Portugal, que coorganiza a Conferência do Oceano das Nações Unidas com o Quénia, tem agora de culminar o seu caminho de liderança do oceano, no sentido de vincular as confluências de vários processos em discussão sobre políticas do oceano: o novo tratado global para acabar com a poluição por plásticos, os tratados da Organização Mundial do Comércio para acabar com subsídios prejudiciais que alimentam a pesca ilegal e não reportada e os novos objetivos de biodiversidade marinha em alto mar. A conferência tem que colocar o mundo no caminho de recuperar a vida marinha até 2050, um objetivo que eu e os meus colegas demonstrámos ser cientificamente possível, ainda que desafiante, e elevar a ambição para ir mais além dos 30% do oceano efetivamente protegido até 2030.

Portugal tem de liderar por exemplo e, em antecipação da conferência, apresentar programas ambiciosos. O recentemente anunciado programa Gulbenkian Carbono Azul, do qual orgulhosamente sou embaixador, vai pressionar os limites da estratégia para reconstruir os habitats costeiros para sequestrar carbono, e simultaneamente apoiar as pescas e aumentar a proteção da costa portuguesa. Os frutos azuis do jardim à beira mar plantado estão prontos para serem colhidos.

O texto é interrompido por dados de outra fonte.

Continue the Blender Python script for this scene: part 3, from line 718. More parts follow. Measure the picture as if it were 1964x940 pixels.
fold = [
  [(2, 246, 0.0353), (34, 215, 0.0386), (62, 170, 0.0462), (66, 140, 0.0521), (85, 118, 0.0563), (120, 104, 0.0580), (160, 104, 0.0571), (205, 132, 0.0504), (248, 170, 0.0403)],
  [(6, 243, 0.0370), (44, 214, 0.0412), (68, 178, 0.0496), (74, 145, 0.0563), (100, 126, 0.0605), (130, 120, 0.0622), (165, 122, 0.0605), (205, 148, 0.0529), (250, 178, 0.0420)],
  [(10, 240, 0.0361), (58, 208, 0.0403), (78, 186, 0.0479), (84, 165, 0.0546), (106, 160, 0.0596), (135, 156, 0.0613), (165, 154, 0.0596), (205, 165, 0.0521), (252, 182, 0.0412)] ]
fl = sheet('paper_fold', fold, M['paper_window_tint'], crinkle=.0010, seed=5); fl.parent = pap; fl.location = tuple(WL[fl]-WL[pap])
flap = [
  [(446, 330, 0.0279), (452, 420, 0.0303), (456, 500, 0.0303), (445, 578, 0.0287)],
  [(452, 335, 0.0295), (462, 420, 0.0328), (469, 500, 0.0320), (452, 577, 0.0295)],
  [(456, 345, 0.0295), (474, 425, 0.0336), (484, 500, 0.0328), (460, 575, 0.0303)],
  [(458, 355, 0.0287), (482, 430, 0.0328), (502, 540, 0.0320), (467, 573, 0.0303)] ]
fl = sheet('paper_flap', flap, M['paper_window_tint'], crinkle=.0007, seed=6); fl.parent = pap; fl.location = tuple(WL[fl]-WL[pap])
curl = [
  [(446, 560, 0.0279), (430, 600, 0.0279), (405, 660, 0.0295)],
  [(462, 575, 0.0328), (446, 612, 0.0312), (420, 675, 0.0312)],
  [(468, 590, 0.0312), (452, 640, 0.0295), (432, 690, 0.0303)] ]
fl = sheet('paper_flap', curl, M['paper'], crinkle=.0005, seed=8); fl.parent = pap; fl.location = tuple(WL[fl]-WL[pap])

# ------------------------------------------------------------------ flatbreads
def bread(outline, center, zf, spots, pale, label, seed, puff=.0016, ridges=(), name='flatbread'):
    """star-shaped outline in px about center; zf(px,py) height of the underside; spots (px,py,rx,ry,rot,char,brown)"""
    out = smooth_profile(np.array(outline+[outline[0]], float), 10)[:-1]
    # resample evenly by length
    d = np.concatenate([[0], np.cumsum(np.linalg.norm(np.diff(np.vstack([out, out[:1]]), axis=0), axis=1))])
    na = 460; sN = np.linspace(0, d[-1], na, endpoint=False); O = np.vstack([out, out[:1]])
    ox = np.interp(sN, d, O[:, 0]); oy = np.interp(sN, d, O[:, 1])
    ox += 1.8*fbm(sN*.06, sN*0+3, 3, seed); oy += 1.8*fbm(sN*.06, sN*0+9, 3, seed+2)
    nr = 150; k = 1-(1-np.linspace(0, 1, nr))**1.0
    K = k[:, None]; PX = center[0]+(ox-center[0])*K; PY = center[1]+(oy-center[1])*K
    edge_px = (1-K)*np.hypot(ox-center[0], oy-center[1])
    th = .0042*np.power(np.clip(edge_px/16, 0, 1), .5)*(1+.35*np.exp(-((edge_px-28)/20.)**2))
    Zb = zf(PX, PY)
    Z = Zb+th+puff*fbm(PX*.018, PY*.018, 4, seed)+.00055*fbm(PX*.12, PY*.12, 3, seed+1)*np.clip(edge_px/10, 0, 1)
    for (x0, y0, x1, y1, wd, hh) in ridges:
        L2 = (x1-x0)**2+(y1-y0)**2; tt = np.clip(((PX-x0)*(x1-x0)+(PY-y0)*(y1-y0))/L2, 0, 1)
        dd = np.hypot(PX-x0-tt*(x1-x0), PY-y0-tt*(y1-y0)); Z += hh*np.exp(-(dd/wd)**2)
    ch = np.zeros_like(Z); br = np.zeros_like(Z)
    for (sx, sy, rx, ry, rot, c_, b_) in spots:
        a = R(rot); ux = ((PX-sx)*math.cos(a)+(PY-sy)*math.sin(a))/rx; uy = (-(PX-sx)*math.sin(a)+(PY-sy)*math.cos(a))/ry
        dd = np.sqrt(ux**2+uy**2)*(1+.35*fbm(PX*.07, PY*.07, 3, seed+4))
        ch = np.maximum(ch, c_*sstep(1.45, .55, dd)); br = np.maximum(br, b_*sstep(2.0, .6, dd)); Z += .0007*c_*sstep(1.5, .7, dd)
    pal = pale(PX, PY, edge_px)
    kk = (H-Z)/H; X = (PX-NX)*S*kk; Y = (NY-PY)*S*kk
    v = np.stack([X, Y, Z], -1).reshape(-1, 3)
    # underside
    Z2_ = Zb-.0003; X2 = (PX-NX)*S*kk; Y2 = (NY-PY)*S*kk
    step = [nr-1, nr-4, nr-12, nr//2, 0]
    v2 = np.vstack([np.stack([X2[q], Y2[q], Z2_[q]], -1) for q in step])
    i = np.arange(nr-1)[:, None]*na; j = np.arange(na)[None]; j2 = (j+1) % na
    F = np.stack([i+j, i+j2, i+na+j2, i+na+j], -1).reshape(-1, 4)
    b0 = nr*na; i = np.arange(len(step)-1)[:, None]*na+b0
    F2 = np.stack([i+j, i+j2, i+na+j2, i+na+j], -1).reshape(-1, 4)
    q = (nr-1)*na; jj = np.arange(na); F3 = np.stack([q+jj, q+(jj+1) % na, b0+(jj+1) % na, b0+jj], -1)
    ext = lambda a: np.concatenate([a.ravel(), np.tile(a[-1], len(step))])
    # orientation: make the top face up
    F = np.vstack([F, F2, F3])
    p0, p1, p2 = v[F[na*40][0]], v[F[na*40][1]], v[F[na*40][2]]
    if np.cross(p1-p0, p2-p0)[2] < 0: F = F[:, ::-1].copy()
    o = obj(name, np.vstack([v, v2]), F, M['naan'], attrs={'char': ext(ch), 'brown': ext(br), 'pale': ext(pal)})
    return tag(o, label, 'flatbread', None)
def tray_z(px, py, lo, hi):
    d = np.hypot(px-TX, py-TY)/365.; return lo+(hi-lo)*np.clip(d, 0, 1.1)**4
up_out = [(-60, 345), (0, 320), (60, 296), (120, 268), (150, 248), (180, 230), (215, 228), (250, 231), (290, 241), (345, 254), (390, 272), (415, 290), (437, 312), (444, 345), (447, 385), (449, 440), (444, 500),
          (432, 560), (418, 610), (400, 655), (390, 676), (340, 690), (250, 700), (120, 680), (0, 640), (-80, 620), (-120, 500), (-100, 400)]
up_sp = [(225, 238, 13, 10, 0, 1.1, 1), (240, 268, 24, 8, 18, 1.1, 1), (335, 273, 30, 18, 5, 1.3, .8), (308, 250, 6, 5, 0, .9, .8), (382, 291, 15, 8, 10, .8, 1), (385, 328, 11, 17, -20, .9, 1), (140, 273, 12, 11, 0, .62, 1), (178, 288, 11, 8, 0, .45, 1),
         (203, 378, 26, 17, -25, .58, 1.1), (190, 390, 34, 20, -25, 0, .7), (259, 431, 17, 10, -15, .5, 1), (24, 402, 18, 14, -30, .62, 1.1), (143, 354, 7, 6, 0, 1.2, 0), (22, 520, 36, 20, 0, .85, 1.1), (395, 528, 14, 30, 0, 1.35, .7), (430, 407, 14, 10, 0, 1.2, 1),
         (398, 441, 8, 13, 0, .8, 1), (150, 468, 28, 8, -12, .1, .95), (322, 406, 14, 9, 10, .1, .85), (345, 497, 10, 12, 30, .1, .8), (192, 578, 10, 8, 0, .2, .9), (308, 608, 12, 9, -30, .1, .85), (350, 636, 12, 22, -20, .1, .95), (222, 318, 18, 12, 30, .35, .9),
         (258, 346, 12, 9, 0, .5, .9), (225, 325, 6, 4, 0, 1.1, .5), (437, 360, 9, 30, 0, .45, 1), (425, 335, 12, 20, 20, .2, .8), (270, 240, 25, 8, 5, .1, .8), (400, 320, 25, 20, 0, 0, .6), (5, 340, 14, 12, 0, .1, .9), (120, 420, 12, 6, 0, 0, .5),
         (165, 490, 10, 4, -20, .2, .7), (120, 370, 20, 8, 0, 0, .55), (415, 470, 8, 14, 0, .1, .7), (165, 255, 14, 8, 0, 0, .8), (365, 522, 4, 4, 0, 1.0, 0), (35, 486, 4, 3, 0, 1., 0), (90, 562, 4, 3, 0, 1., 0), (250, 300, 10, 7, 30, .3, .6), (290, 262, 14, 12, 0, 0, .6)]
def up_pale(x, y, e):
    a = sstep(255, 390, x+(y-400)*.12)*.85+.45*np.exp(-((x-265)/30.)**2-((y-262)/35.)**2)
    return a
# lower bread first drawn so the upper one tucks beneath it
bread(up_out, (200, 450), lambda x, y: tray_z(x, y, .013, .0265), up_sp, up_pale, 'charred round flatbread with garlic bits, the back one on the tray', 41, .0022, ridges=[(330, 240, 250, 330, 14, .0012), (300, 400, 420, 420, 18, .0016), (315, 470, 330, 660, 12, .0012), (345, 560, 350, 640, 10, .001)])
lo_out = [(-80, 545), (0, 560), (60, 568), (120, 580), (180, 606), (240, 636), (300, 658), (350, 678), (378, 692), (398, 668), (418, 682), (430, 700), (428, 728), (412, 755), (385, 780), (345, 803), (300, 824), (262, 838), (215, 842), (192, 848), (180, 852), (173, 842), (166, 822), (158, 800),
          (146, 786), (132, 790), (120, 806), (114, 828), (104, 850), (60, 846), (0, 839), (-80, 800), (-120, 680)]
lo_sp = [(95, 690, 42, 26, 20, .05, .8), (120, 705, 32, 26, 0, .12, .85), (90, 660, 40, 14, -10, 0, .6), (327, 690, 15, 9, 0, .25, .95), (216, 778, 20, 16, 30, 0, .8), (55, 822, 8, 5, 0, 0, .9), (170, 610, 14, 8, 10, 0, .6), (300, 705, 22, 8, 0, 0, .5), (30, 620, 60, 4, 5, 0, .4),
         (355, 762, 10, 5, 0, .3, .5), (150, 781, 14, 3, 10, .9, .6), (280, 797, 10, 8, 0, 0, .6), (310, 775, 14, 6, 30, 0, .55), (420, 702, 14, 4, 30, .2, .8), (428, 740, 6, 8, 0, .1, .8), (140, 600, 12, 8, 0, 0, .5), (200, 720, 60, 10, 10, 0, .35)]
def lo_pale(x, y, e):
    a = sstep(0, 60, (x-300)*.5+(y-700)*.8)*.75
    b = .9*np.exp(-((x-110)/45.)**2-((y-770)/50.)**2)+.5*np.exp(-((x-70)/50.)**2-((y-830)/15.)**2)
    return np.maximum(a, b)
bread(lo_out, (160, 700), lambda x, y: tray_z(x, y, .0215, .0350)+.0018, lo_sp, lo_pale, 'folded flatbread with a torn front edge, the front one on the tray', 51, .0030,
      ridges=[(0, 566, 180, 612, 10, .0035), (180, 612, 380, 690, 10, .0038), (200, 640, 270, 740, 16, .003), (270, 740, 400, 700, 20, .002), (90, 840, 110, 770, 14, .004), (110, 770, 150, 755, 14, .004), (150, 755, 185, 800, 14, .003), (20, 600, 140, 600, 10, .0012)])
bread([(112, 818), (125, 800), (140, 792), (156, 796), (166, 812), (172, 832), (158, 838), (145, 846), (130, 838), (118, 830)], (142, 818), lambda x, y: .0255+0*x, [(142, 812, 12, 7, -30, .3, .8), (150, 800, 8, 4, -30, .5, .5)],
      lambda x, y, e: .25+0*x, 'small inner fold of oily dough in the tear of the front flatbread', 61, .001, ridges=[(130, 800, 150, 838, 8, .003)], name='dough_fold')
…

A 1 de julho, irei terminar a minha participação na conferência com uma visita ao projeto de recuperação de pradarias de ervas marinhas que a ecologista marinha e ativista apaixonada pelo oceano Ester Serrão, da Universidade do Algarve, iniciou há 15 anos, com a minha colaboração. Será certamente uma visita emotiva, já que vai demonstrar, de forma tangível, o que podemos conseguir se retribuirmos ao oceano. E, para Portugal e os portugueses, o que devemos retribuir é nada mais nada menos do que a essência daquilo que somos.